▶ **SHORT PROBLEM**
Wherever the word "Treat" turns up in a line of the entries, copy that line.

▶ **PROVIDED ENTRIES**
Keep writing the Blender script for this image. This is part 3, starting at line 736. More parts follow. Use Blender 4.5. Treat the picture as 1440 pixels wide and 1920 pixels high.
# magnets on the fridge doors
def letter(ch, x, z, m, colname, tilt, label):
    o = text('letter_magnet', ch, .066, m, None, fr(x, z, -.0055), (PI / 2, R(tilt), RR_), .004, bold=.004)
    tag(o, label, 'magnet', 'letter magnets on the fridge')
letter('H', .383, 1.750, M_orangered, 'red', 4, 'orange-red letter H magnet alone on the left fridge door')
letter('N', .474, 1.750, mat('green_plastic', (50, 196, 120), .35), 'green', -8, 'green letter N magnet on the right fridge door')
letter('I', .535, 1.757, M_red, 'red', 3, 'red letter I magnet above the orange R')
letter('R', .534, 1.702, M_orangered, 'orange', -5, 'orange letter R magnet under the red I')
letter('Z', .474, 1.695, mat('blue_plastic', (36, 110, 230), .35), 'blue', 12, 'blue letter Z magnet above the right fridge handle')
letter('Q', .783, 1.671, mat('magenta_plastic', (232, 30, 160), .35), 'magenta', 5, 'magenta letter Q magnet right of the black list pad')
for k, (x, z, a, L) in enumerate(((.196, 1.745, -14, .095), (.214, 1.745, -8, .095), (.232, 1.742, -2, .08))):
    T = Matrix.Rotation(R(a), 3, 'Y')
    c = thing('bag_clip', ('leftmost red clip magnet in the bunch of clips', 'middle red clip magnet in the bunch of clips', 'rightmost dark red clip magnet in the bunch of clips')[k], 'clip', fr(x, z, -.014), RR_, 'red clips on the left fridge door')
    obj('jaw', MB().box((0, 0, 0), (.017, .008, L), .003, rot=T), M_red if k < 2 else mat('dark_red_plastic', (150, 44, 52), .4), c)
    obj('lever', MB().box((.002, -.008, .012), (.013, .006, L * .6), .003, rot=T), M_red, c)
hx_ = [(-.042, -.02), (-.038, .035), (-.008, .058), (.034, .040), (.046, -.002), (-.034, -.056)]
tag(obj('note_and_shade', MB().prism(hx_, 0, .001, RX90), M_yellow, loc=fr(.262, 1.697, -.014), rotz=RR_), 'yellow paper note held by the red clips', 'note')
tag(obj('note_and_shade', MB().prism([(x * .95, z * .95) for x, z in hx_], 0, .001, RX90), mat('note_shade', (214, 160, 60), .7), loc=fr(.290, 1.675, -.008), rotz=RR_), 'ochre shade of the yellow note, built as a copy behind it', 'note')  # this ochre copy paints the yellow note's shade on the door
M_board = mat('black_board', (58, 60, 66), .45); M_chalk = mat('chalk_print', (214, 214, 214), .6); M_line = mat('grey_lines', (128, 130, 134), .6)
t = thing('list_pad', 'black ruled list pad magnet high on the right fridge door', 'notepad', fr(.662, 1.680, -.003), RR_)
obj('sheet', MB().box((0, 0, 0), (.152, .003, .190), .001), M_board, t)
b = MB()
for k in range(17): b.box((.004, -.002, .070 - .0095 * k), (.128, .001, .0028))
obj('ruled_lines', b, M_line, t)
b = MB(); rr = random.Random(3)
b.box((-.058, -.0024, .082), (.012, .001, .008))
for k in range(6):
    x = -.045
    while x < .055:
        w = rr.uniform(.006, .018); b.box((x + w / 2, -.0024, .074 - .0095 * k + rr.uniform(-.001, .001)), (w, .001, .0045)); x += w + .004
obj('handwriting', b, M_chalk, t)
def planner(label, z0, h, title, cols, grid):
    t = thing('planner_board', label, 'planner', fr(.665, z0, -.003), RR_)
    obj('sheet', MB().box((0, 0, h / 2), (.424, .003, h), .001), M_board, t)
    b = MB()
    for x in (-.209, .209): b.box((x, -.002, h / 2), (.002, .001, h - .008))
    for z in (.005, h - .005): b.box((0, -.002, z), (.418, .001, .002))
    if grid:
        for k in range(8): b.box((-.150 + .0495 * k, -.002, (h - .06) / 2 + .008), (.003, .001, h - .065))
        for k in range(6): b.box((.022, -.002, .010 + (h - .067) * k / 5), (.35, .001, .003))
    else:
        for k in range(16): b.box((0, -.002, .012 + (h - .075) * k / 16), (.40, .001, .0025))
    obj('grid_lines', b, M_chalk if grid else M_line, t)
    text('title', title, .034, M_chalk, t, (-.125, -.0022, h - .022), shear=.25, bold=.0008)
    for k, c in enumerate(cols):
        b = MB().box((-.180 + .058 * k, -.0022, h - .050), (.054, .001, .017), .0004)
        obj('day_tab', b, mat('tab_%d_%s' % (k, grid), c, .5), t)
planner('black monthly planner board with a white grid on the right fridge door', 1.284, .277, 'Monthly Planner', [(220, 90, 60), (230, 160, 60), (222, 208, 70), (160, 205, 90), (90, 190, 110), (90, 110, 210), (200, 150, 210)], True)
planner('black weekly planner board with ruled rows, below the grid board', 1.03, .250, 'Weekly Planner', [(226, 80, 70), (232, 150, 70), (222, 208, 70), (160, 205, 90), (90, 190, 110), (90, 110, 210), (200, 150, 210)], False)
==
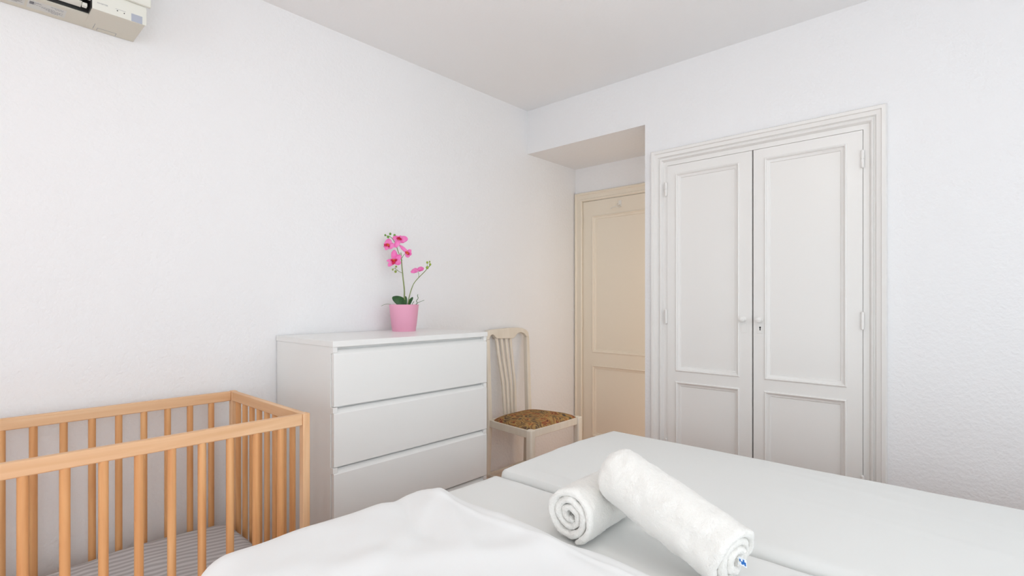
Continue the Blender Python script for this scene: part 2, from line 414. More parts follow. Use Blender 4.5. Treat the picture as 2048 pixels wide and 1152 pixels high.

▶ **FINISHED TASK**
Keep writing the Blender script for this image. This is part 3, starting at line 736. More parts follow. Use Blender 4.5. Treat the picture as 1440 pixels wide and 1920 pixels high.
Continue the Blender Python script for this scene: part 2, from line 414. More parts follow. Use Blender 4.5. Treat the picture as 2048 pixels wide and 1152 pixels high.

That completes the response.